-- start of EXCERPTED RECORDS --

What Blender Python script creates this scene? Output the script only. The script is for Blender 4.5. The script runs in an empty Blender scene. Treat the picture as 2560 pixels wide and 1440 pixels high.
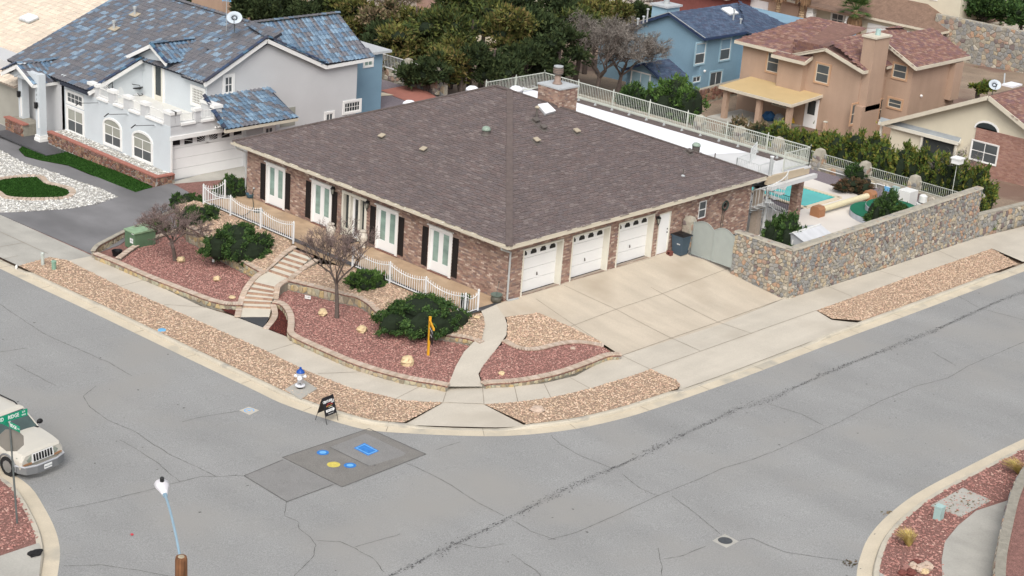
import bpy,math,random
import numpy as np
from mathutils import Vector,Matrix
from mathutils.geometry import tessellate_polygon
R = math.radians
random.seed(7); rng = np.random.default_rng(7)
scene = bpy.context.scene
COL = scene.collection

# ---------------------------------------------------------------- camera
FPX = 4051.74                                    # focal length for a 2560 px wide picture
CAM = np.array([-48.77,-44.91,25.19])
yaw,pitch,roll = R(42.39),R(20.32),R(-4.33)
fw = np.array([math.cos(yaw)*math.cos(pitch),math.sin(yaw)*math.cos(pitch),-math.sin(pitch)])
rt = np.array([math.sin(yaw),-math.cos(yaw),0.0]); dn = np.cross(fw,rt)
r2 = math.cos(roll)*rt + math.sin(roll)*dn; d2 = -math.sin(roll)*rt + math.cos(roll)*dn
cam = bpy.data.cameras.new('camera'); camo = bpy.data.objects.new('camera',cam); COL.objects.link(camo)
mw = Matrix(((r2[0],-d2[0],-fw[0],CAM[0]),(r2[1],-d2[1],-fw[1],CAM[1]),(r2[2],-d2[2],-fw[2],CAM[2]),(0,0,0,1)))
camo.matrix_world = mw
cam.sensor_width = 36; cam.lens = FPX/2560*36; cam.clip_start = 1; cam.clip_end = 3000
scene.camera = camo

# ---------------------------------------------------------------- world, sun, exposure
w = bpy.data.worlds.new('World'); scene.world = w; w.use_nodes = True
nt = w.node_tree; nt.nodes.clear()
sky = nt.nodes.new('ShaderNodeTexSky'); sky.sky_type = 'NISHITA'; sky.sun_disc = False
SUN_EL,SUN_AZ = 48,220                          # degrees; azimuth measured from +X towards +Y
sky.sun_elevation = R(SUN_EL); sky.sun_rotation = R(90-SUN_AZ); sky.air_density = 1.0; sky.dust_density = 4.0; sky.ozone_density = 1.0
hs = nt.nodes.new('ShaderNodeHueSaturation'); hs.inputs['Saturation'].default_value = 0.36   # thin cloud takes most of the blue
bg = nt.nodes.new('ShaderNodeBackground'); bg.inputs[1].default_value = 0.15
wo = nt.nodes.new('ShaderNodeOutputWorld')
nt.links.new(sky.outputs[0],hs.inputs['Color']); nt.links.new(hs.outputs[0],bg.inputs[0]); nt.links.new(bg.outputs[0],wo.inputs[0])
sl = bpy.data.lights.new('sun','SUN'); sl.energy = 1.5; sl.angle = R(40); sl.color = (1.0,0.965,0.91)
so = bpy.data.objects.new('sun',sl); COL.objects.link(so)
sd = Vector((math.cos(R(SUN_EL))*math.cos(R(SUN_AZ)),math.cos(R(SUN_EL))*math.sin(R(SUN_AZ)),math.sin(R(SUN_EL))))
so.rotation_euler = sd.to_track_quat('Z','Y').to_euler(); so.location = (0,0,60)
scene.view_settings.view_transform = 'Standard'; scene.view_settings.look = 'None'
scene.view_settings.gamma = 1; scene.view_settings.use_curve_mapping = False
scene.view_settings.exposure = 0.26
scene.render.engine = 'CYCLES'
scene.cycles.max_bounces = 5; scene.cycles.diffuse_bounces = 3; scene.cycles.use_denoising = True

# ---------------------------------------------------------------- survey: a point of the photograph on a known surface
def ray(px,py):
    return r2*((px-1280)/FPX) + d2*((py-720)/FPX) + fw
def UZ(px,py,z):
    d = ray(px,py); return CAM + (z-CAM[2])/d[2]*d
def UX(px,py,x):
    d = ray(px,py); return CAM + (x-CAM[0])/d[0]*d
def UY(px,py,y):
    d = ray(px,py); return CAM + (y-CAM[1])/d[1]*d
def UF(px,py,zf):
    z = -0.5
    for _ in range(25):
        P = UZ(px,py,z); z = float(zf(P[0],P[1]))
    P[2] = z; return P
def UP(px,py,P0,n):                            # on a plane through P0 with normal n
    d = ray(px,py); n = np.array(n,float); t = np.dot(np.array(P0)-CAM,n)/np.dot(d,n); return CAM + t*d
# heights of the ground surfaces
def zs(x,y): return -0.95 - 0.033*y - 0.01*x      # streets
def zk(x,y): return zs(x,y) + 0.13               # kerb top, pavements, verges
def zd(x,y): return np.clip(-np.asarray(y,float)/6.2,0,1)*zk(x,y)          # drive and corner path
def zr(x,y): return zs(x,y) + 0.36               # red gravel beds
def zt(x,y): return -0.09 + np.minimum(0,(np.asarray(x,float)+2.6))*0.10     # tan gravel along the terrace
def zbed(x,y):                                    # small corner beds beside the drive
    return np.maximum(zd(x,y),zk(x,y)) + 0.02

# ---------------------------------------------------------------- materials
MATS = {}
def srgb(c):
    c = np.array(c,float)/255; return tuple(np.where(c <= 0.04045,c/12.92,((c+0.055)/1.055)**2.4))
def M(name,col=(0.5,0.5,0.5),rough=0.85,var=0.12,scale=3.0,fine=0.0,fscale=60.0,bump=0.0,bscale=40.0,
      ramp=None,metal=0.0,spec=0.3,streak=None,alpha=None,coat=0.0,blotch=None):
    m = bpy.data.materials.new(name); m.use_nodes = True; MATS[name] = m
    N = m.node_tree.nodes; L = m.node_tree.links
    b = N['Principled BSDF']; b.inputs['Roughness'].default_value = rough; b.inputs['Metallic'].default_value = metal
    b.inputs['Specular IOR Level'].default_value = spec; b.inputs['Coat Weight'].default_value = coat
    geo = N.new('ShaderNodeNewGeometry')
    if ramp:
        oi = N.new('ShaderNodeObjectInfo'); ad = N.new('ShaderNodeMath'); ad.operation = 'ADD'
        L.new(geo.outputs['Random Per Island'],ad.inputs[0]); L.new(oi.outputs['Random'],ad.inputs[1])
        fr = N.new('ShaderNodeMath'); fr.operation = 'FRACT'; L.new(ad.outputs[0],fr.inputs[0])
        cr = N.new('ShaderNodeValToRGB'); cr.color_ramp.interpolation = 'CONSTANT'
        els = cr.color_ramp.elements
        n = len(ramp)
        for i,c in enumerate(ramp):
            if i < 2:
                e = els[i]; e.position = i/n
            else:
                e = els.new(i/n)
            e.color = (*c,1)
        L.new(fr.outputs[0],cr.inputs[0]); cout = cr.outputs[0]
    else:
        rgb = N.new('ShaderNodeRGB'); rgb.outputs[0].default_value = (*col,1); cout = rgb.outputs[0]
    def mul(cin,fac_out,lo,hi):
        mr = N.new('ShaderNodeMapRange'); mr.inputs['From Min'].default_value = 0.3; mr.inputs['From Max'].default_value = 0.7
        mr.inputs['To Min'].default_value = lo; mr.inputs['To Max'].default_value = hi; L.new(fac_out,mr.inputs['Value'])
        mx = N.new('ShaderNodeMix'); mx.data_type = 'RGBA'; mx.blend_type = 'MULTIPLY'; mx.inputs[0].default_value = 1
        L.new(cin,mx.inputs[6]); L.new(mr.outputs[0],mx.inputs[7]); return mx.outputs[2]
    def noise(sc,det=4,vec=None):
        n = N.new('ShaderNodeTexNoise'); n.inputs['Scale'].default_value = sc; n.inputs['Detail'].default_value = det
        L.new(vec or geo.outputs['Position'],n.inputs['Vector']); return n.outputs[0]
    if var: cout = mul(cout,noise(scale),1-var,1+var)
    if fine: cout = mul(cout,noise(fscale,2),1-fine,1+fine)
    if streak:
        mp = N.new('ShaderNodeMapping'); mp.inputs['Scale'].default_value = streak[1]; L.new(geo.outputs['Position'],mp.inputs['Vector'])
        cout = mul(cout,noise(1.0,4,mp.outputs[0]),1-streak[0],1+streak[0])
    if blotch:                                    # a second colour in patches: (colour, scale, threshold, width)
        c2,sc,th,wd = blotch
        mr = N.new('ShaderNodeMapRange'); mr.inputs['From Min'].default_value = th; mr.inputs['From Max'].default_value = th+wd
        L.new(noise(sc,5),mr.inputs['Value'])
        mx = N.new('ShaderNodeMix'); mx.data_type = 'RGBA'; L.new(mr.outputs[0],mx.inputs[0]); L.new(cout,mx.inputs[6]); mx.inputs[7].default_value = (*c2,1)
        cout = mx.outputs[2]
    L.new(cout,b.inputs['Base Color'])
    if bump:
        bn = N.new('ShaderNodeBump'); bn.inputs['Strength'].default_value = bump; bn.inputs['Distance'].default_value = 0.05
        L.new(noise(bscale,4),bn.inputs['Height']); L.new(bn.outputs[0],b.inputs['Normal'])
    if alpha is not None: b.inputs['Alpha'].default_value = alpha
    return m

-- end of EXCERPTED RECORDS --
-- start of EXCERPTED RECORDS --

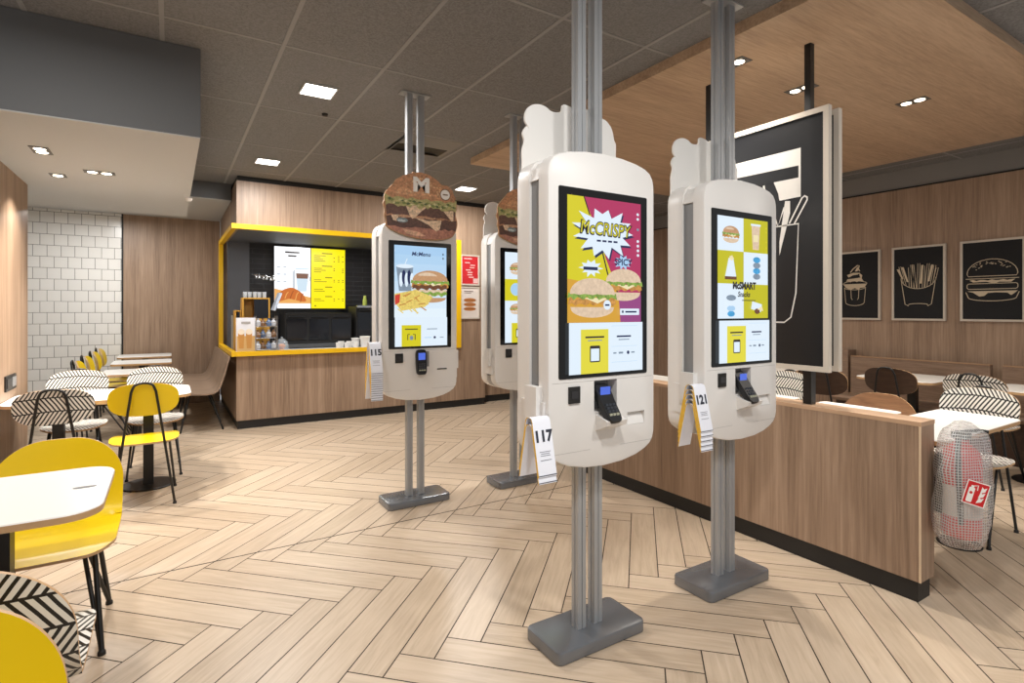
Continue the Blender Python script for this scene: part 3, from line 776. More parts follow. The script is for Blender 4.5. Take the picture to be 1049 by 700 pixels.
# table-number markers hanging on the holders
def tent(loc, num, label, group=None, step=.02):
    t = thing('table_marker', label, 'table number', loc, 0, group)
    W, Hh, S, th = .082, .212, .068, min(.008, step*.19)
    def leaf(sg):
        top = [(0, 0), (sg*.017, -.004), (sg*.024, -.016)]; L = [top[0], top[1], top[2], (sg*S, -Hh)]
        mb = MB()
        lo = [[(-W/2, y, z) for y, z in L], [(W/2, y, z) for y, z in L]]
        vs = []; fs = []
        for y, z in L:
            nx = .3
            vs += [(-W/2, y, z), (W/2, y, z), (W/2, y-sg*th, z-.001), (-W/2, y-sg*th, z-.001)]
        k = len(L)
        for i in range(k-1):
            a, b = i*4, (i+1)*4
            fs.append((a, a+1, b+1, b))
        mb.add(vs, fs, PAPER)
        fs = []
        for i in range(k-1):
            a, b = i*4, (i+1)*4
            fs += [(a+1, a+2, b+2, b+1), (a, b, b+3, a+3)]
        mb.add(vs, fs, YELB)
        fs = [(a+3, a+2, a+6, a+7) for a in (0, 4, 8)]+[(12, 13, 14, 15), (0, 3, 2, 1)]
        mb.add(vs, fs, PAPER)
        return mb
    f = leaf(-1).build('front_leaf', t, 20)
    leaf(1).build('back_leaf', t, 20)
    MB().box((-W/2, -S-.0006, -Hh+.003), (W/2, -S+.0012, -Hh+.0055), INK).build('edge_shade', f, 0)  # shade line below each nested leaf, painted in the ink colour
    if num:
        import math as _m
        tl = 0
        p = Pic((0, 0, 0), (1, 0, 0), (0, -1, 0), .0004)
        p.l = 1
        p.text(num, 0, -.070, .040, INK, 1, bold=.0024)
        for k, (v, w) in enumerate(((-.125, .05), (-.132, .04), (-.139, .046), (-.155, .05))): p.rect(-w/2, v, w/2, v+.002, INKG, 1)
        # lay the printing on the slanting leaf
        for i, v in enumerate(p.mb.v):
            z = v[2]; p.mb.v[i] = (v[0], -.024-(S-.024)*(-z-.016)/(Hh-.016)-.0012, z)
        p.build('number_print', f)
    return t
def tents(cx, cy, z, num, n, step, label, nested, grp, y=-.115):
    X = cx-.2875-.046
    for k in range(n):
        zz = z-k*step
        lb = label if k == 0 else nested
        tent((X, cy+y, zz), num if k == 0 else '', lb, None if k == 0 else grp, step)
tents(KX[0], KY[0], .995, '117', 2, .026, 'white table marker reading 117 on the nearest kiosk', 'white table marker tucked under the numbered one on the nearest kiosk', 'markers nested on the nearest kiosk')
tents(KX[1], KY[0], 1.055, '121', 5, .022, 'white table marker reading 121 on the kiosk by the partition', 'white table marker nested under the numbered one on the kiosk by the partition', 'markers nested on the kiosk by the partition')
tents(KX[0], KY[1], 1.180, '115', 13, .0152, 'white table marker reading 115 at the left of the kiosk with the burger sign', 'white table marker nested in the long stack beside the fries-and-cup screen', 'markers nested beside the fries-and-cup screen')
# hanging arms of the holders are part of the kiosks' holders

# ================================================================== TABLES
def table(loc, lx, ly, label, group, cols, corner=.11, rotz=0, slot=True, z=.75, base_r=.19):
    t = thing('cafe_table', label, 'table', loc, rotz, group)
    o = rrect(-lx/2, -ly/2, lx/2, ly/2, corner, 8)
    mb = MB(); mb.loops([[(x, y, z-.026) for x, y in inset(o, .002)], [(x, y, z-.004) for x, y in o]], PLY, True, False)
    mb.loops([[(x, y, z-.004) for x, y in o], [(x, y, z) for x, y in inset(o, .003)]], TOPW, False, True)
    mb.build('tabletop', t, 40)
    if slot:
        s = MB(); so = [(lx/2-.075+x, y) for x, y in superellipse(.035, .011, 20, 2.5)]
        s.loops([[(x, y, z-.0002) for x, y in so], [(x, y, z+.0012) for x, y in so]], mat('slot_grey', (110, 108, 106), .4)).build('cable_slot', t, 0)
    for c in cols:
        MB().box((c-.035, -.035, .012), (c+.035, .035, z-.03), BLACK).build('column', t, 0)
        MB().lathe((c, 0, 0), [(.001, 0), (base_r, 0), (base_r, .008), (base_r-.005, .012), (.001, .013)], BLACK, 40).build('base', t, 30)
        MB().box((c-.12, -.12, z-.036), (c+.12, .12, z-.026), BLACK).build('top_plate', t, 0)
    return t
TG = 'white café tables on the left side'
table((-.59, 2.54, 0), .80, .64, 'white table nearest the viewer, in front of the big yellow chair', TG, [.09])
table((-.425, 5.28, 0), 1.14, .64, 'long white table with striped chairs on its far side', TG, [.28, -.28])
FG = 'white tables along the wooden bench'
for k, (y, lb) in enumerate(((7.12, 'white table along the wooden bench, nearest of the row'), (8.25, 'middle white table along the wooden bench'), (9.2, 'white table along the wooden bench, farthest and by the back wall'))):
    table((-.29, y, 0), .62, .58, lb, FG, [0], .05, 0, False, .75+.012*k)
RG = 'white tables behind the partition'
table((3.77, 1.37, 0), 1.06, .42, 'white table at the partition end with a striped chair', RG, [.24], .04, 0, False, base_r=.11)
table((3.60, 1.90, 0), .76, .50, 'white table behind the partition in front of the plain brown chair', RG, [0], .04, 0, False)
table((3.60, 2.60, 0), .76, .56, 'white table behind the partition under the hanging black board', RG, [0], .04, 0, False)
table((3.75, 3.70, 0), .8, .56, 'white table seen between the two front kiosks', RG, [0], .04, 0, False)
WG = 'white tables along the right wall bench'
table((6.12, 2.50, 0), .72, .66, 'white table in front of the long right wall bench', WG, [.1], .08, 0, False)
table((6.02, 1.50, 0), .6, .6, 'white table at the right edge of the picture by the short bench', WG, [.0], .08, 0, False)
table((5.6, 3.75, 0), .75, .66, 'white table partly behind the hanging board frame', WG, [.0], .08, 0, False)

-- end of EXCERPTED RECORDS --

(WRITTEN TASK):
Copy only what runs above from the line containing "What Blender Python" through the line containing "scene.camera = camo", exactly. Leave out the pictures.

(FULL OUTPUT):
What Blender Python script creates this scene? Output the script only. The script is for Blender 4.5. The script runs in an empty Blender scene. Treat the picture as 2560 pixels wide and 1440 pixels high.
import bpy,math,random
import numpy as np
from mathutils import Vector,Matrix
from mathutils.geometry import tessellate_polygon
R = math.radians
random.seed(7); rng = np.random.default_rng(7)
scene = bpy.context.scene
COL = scene.collection

# ---------------------------------------------------------------- camera
FPX = 4051.74                                    # focal length for a 2560 px wide picture
CAM = np.array([-48.77,-44.91,25.19])
yaw,pitch,roll = R(42.39),R(20.32),R(-4.33)
fw = np.array([math.cos(yaw)*math.cos(pitch),math.sin(yaw)*math.cos(pitch),-math.sin(pitch)])
rt = np.array([math.sin(yaw),-math.cos(yaw),0.0]); dn = np.cross(fw,rt)
r2 = math.cos(roll)*rt + math.sin(roll)*dn; d2 = -math.sin(roll)*rt + math.cos(roll)*dn
cam = bpy.data.cameras.new('camera'); camo = bpy.data.objects.new('camera',cam); COL.objects.link(camo)
mw = Matrix(((r2[0],-d2[0],-fw[0],CAM[0]),(r2[1],-d2[1],-fw[1],CAM[1]),(r2[2],-d2[2],-fw[2],CAM[2]),(0,0,0,1)))
camo.matrix_world = mw
cam.sensor_width = 36; cam.lens = FPX/2560*36; cam.clip_start = 1; cam.clip_end = 3000
scene.camera = camo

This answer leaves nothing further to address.